Redakteur Biester meinte zu meiner Forderung vom Mittwoch, nach dem Vorbild der Fachpresse einen gemeinsamen berufsbezogenen Dachverband zu gründen, das ließe sich nicht machen, weil in der Fachpresse große Firmen beisammen säßen, wir aber meist kleine Klitschen seien. Dazu kann ich nur die Gegenthese aufstellen: Gerade weil die Antiquare ministrukturiert sind, stellen sie eine ideale Vielfalt zur Schaffung eines demokratischen Dachverbands dar, ganz ohne Rücksicht auf bestehende Verbände, AGs und Gruppierungen.

Zweck: Schaffung oder Übernahme einer Bücherdatenbank als gemeimsam kontrolliertes Verkaufsportal.

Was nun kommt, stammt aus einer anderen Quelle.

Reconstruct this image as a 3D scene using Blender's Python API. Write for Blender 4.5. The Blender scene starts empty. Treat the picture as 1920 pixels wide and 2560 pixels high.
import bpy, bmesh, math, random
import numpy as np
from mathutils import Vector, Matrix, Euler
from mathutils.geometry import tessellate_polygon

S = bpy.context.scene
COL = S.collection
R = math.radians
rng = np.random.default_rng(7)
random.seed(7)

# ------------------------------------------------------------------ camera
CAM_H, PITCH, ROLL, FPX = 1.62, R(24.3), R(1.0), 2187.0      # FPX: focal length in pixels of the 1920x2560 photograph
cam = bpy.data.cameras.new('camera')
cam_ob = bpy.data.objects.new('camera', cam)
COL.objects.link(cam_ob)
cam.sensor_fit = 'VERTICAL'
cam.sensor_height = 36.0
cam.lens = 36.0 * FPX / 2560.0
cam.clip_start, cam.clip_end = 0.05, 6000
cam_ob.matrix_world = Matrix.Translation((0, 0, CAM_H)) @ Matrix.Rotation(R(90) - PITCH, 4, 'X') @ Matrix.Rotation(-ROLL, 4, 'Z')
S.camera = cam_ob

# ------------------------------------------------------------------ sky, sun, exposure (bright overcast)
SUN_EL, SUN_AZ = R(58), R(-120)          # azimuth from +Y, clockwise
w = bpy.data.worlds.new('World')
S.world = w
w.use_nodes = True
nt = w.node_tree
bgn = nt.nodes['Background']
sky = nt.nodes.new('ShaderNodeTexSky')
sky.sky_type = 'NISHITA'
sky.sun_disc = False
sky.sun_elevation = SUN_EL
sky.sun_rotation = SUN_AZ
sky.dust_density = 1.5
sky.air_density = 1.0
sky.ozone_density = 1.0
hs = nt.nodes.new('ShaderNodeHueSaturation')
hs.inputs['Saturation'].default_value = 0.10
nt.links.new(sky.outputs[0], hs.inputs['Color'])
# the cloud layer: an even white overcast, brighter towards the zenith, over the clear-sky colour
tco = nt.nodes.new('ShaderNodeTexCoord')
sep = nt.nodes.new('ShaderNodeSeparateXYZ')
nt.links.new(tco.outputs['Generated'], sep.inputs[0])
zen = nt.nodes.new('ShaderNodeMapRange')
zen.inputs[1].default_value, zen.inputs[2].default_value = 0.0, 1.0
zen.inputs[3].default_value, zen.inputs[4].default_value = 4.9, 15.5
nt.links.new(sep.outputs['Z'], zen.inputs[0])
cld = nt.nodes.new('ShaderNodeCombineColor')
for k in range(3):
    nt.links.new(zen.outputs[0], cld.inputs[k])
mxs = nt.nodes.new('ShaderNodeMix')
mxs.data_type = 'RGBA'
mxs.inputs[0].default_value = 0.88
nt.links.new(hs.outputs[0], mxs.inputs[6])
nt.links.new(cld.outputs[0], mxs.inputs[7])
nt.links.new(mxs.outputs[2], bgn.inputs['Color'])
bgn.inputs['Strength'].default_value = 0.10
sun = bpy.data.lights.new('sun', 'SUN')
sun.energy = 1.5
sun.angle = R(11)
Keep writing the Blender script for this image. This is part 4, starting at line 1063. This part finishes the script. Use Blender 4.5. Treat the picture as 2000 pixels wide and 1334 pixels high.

Darum muß es uns im Augenblick gehen. Sie sind nah dran - die Portalfrage hat Sie ja für Ihre nette, aber ganz verquere "Bündnisidee" auch schon eingeholt. Nun gehen Sie noch einen Schritt weiter: Schaffen Sie für alle Antiquare das gemeinsame Portal.

Und überlassen Sie die unsägliche "Qualitätsfrage" den Zwangsneurotikern, die sich an solchen skurrilen Oberlehrerphantasien aufgeilen können. Mir fehlt dafür jedes Verständnis. Wenn das Haus brennt, muß man löschen. Sind wir Männer oder Memmen?